María es garantía de la grandeza femenina

Ella es modelo de vida evangélica, de ella nosotros aprendemos: con su inspiración nos enseña a amar a Dios sobre todas las cosas, con su actitud nos invita a contemplar y vivir la Palabra de Dios (Lc 2, 19.51), con su corazón nos mueve a servir a los hermanos. El amor materno de la Virgen se hace explícito, concreto, familiar en la Cruz, al acogernos en la persona de Juan. Cristo nos entrega a su Madre. María nos acoge como hijos. Entrega y acogida muestran las dimensiones del amor de su maternidad espiritual y se convierten en ejemplo para los cristianos (RMat n. 45). Inspirándonos en la Virgen debemos estar a los pies de las infinitas cruces donde el Hijo del hombre sigue crucificado, para llevar allí consuelo y redención. En María, la mujer puede descubrir el modelo para vivir su feminidad. «María es garantía de la grandeza femenina... con esa vocación de ser alma, entrega que espiritualice la carne y encarne el espíritu (Puebla n. 299). La vida cristiana en su dimensión Mariana alcanza un relieve especial en todas aquellas personas que imitando la vida de María, hacen de su existencia una entrega generosa a la voluntad de Dios y al servicio de los demás. «La múltiple misión de María hacia el pueblo de Dios es una realidad sobrenatural operante y fecunda en el organismo eclesial: reproducir en los hijos los rasgos espirituales del Hijo primogénito» (MC n. 57).

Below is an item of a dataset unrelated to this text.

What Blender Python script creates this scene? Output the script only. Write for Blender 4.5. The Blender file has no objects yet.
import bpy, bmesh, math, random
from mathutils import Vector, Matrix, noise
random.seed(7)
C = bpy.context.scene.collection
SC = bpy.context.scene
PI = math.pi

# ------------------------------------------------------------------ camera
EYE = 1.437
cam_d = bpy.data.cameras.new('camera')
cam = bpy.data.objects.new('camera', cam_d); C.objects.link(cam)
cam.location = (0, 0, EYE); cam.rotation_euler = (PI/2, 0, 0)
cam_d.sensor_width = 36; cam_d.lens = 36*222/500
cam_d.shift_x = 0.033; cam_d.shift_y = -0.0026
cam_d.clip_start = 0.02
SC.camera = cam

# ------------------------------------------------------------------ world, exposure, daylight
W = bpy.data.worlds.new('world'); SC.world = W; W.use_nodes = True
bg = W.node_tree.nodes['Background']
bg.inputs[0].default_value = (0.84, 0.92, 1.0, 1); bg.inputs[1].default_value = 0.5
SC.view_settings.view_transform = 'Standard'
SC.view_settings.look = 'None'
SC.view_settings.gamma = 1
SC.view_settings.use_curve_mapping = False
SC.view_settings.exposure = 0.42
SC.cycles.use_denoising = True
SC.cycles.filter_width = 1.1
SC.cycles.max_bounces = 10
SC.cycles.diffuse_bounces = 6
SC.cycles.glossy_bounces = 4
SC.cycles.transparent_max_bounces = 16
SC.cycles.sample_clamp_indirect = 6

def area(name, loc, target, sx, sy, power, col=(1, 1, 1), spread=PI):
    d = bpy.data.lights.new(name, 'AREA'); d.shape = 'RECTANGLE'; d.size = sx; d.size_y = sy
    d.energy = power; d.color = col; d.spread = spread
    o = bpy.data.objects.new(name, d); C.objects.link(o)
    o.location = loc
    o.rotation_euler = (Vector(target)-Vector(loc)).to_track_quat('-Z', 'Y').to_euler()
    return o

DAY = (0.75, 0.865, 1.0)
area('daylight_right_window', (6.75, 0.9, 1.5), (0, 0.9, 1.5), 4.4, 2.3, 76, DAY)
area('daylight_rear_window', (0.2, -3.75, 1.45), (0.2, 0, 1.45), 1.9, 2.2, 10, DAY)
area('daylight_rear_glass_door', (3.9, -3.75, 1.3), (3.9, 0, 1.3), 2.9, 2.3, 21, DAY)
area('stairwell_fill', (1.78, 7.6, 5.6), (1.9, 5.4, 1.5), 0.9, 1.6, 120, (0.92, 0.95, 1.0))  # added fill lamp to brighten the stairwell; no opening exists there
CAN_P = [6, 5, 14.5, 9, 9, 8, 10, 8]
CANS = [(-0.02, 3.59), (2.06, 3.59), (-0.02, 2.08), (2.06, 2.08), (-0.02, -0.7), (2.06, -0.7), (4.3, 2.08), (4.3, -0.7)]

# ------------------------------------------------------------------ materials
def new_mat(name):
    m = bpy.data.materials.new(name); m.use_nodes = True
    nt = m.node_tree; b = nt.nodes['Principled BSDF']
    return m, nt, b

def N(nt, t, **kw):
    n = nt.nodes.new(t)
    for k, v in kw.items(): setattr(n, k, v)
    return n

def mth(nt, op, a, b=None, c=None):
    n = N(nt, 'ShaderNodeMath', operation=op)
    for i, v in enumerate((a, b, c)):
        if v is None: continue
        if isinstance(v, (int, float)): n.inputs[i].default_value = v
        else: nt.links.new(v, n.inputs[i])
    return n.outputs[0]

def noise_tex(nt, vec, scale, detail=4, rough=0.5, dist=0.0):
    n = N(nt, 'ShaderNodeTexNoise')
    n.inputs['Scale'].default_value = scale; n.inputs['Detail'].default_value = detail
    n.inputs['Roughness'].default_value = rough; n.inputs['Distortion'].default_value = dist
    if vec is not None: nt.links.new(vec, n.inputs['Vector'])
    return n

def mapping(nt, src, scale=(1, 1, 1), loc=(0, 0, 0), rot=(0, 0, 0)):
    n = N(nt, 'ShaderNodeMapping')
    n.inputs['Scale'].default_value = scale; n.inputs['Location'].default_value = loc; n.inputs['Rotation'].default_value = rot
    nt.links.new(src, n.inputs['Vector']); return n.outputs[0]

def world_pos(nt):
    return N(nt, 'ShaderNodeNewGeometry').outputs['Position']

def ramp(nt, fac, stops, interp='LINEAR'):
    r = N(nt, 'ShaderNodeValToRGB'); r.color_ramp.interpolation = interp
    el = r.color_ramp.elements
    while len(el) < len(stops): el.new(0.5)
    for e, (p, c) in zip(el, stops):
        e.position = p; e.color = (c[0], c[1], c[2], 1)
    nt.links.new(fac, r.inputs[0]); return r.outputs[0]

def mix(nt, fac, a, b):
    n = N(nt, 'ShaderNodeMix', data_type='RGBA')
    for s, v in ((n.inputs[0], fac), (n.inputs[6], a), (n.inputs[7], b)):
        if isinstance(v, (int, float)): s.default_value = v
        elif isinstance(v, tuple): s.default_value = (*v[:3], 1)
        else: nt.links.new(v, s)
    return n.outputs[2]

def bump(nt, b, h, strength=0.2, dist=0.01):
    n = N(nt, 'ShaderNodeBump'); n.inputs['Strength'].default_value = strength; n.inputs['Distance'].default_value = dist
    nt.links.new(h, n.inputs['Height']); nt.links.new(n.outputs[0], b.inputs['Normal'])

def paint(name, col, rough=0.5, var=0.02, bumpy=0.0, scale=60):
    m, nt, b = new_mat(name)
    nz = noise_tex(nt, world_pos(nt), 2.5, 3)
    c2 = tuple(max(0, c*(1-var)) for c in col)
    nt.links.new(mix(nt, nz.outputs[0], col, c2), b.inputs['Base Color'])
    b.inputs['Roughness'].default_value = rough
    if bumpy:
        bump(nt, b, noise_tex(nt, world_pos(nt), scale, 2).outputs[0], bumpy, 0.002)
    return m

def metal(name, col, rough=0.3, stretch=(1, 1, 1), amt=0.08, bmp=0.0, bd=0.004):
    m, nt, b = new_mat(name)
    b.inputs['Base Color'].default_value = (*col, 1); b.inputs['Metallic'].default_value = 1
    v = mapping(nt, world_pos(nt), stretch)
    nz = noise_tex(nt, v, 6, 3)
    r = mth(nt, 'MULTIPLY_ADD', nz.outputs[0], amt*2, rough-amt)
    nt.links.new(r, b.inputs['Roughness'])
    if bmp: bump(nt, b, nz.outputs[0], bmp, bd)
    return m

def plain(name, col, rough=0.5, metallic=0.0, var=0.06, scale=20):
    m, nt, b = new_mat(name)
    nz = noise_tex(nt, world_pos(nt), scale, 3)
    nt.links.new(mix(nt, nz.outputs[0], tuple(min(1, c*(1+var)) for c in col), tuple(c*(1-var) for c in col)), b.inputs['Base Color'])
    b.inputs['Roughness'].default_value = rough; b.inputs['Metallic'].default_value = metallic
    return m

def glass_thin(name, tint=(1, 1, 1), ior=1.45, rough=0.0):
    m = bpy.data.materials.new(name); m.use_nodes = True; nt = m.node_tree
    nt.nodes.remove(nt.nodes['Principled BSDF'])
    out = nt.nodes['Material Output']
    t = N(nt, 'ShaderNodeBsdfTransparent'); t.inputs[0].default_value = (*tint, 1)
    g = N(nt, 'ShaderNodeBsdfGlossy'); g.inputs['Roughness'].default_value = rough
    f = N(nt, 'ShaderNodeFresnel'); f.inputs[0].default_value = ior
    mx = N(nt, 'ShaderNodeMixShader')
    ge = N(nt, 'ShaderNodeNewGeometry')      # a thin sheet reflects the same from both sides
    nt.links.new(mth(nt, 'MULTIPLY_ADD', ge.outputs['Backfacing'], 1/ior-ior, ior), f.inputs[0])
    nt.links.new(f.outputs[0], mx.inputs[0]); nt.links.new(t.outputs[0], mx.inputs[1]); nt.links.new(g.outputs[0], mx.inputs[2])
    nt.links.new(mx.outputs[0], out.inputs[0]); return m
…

Prácticamente la intercesión de la Virgen, su santidad ejemplar y la gracia divina van tejiendo en nuestra vida el modelo cristiano. Esto es maravilloso y consolador, pero nuestra respuesta debe ser dócil, auténtica, generosa, responsable. «La santidad ejemplar de la Virgen mueve a los fieles a levantar los ojos a María, la cual brilla como modelo de virtud ante toda la comunidad de los elegidos: virtudes sólidas y evangélicas. La piedad hacia la Madre del Señor se convierte para el fiel en ocasión de crecimiento en la gracia divina: finalidad última de toda acción pastoral» (MC n. 57).